酸化物をアエロジル200(日本アエロジル社製)、0.7gに変えたほかは、実施例1と同様に触媒を調製し、該調製触媒を用いてベックマン転位反応を行った。その結果、シクロドデカノンオキシムの転化率は21.7モル%、ラウロラクタムの収率は18.7モル%であった。なお、触媒の硫黄含有量は、0.5重量%であった。
酸化物をCARIACT Q−30(富士シリシア化学社製)、1.2gに変えたほかは、実施例1と同様に触媒を調製し、該調製触媒を用いてベックマン転位反応を行った。その結果、シクロドデカノンオキシムの転化率は12.8モル%、ラウロラクタムの収率は9.9モル%であった。なお、触媒の硫黄含有量は、0.4重量%であった。

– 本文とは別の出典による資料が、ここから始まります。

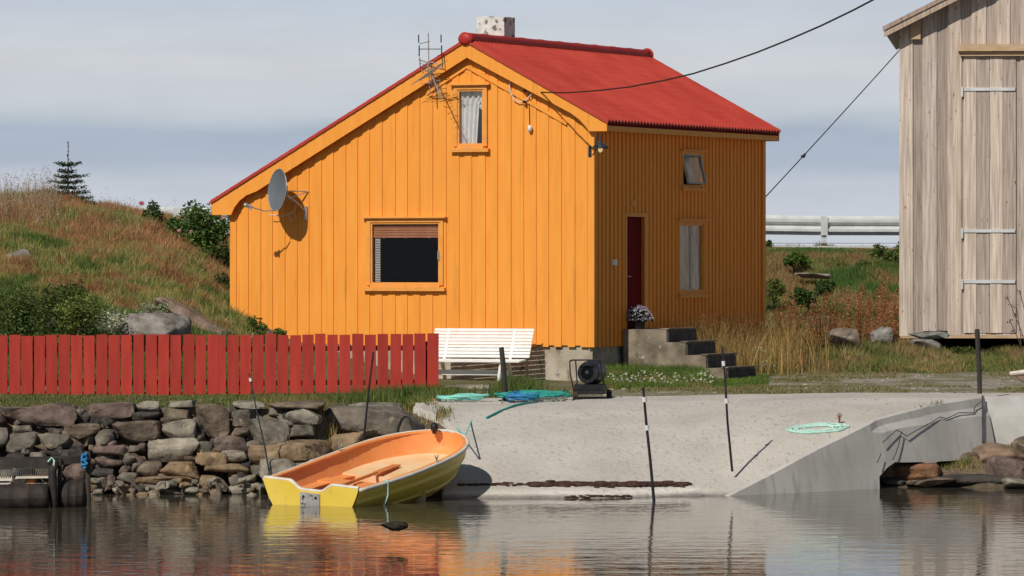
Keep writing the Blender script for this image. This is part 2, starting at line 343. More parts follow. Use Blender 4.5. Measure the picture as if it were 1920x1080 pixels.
mb.prism([(WL, ZB), (0, ZB), (0, rfl(0)), (XR_, rfl(XR_)), (WL, rfl(WL))], DD-.1, DD, lambda u, v, w: (u, w, v)); mb.build('back_wall', 'orange', house, MH)
mb = MB(); mb.box((WL, .1, ZB), (WL+.1, DD-.1, rfl(WL))); mb.build('rear_side_wall', 'orange', house, MH)
# inner lining so rooms stay dark, floors
mb = MB(); mb.box((WL+.12, .14, ZB-.02), (-.14, DD-.12, ZB+.03)); mb.box((WL+.12, .14, ZB+2.45), (-.14, DD-.12, ZB+2.55)); mb.box((-3.2, 3.0, ZB+.03), (-.14, 3.06, ZB+2.45)); mb.box((WL+.12, 4.0, ZB+.03), (-3.2, 4.06, ZB+2.45))
mb.build('floor', 'interior', house, MH)
# corner boards (thin strips proud of wall)
mb = MB(); mb.box((-.10, -.052, ZB-.03), (.0365, -.026, rfl(-.02)-.02)); mb.box((.002, -.026, ZB-.03), (.0365, .012, rfl(-.02)-.02)); mb.build('corner_board', 'orange', house, MH)
mb = MB(); mb.box((.036, DD-.12, ZB-.03), (.06, DD+.02, rfl(-.02)-.05)); mb.build('corner_board', 'orange', house, MH)
mb = MB(); mb.box((WL+.04, .04, .6), (-.04, DD-.04, ZB-.005)); mb.build('foundation', 'found', house, MH)
# roof: two pressed tile sheets
def roofsheet(x0, x1, name):
    y0, y1 = OV-.03, DD+.04; n = int((y1-y0)/.15*8); rows = 15 if abs(x1-x0) < 4 else 26
    ys_ = np.linspace(y0, y1, n+1); P = []
    L = abs(x1-x0)
    for r in range(rows):
        for e in (0, 1):
            t = (r+e)/rows; x = x0+(x1-x0)*t; lift = .005*(1 if e == 1 else 0)
            P.append([(x, y, roofz(x)+lift+.024*math.sin(2*PI*y/.15)*(1 if True else 0)) for y in ys_])
    mb = MB(); mb.grid(P)
    sk = [P[-1], [(p[0], p[1], p[2]-.035) for p in P[-1]]]; mb.grid(sk)
    for e in (0, -1):
        mb.grid([[(r[e][0], r[e][1], r[e][2]) for r in P], [(r[e][0], r[e][1]+(.001 if e == 0 else -.001), r[e][2]-.05) for r in P]])
    o = mb.build(name, 'roof_red', house, MH, recalc=False)
    return o
roofsheet(XR_, tl.x-.02, 'roof'); roofsheet(XR_, tr_.x+.03, 'roof')
mb = MB()   # soffit decks
for xa, xb in ((tl.x+.03, XR_), (XR_, tr_.x-.03)):
    mb.prism([(xa, roofz(xa)-.05), (xb, roofz(xb)-.05), (xb, roofz(xb)-.12), (xa, roofz(xa)-.12)], OV+.035, DD+.01, lambda u, v, w: (u, w, v))
mb.build('roof_deck', 'orange_trim', house, MH)
def barge(pxs, y, th, mat='orange'):
    mb = MB(); P = [hp(a, b, 1, y) for a, b in pxs]; mb.prism([(p.x, p.z) for p in P], y, y+th, lambda u, v, w: (u, w, v)); return mb
barge([(395.5, 381), (868, 81), (873, 86), (875, 108), (480, 359), (462, 366), (449, 376), (439, 389), (433, 403), (397, 403)], OV, .03).build('barge_board', 'orange', house, MH)
barge([(873, 86), (878, 80), (1138, 227), (1138, 246), (1104, 246), (1097, 236), (1086, 224), (1070, 212), (875, 108)], OV+.002, .03).build('barge_board', 'orange', house, MH)
mb = barge([(875, 121), (1062, 228), (1062, 235), (875, 128)], -.045, .02); mb.build('verge_trim', 'orange', house, MH)
barge([(875, 121), (875, 128), (800, 178), (800, 171)], -.045, .02).build('verge_trim', 'orange', house, MH)
mb = MB(); P = [(tl.x+.02, roofz(tl.x)-.03), (XR_, ta.z-.03), (tr_.x, roofz(tr_.x)-.03), (tr_.x, roofz(tr_.x)-.22), (tr_.x-.3, roofz(tr_.x)-.22), (XR_, ta.z-.26), (tl.x+.3, roofz(tl.x)-.22), (tl.x+.02, roofz(tl.x)-.22)]
mb.prism(P[:2]+[P[5]]+P[6:], DD+.011, DD+.035, lambda u, v, w: (u, w, v)); mb.prism(P[1:6], DD+.0115, DD+.0355, lambda u, v, w: (u, w, v)); mb.build('barge_board', 'weathered_trim', house, MH)
zf = roofz(tr_.x)
mb = MB(); mb.box((tr_.x-.035, OV+.034, zf-.215), (tr_.x-.005, DD+.01, zf-.115)); mb.build('fascia', 'orange_trim', house, MH)
mb = MB(); mb.box((tr_.x-.06, OV+.034, zf-.112), (tr_.x-.012, DD+.01, zf-.02)); mb.build('gutter_board', 'door_red', house, MH)
mb = MB(); mb.box((.03, OV+.04, zf-.20), (tr_.x-.037, DD+.005, zf-.17)); mb.build('soffit', 'orange_trim', house, MH)
zl = roofz(tl.x); mb = MB(); mb.box((tl.x+.01, OV+.034, zl-.24), (tl.x+.04, DD+.01, zl-.05)); mb.box((tl.x+.042, OV+.034, zl-.24), (WL-.002, DD+.005, zl-.21)); mb.build('fascia', 'orange_trim', house, MH)
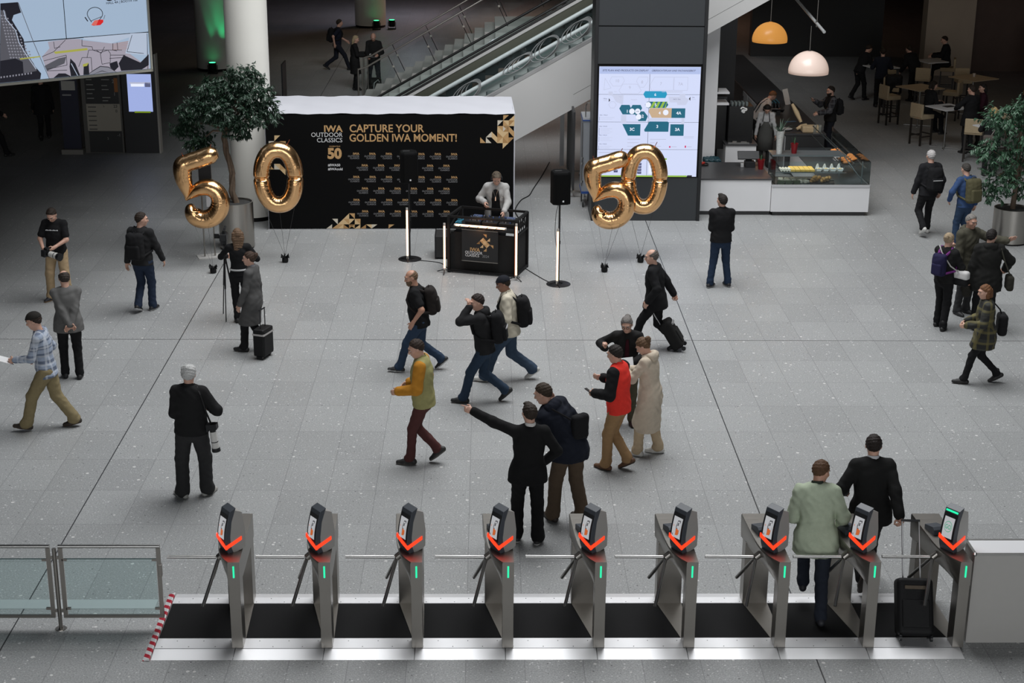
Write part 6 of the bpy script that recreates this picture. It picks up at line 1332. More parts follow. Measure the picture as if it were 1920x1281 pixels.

酸化物を、水酸化物である水酸化アルミニウム、1.6gに変え、前処理を行わなかったほかは、実施例1と同様に触媒を調製し、該調製触媒を用いてベックマン転位反応を行った。その結果、シクロドデカノンオキシムの転化率は12.5モル%、ラウロラクタムの収率は8.0モル%であった。なお、触媒の硫黄含有量は、9.8重量%であった。
酸化物を、水酸化物である水酸化ジルコニウム、3.0gに変え、前処理を行わなかったほかは、実施例1と同様に触媒を調製し、該調製触媒を用いてベックマン転位反応を行った。その結果、シクロドデカノンオキシムの転化率は37.2モル%、ラウロラクタムの収率は32.3モル%であった。なお、触媒の硫黄含有量は、0.8重量%であった。
Claims (6)
- 管の下層部に酸化物及び水酸化物からなる群より選ばれる少なくとも1化合物を、その上層部に酸素で二酸化硫黄を酸化する能力を有する触媒を存在させ、200〜700℃の温度で、二酸化硫黄と酸素とを含む気体と接触させることを特徴とする、シクロアルカノンオキシム化合物から対応するラクタム化合物へのベックマン転位反応用固体酸触媒の調製法。
- 酸素で二酸化硫黄を酸化する能力を有する触媒が、バナジウム、銅、鉄、コバルト及びニッケルからなる群より選ばれる少なくとも1元素を含有する触媒である請求項1記載のベックマン転位反応用固体酸触媒の調製法。
- 酸素で二酸化硫黄を酸化する能力を有する触媒が、バナジウム、銅及び鉄からなる群より選ばれる少なくとも1元素を含有する触媒である請求項2記載のベックマン転位反応用固体酸触媒の調製法。
- 酸化物及び水酸化物からなる群より選ばれる1化合物が、周期律表第4〜14族からなる群より選ばれる1種以上の元素、ただし炭素は除く、を含むことを特徴とする請求項1〜3のいずれか1項記載のベックマン転位反応用固体酸触媒の調製法。
- 酸化物が、珪素を含む複合酸化物であることを特徴とする請求項4記載のベックマン転位反応用固体酸触媒の調製法。
- 請求項1〜5のいずれか1項記載の調製法により得られる、シクロアルカノンオキシム化合物から対応するラクタム化合物へのベックマン転位反応用固体酸触媒。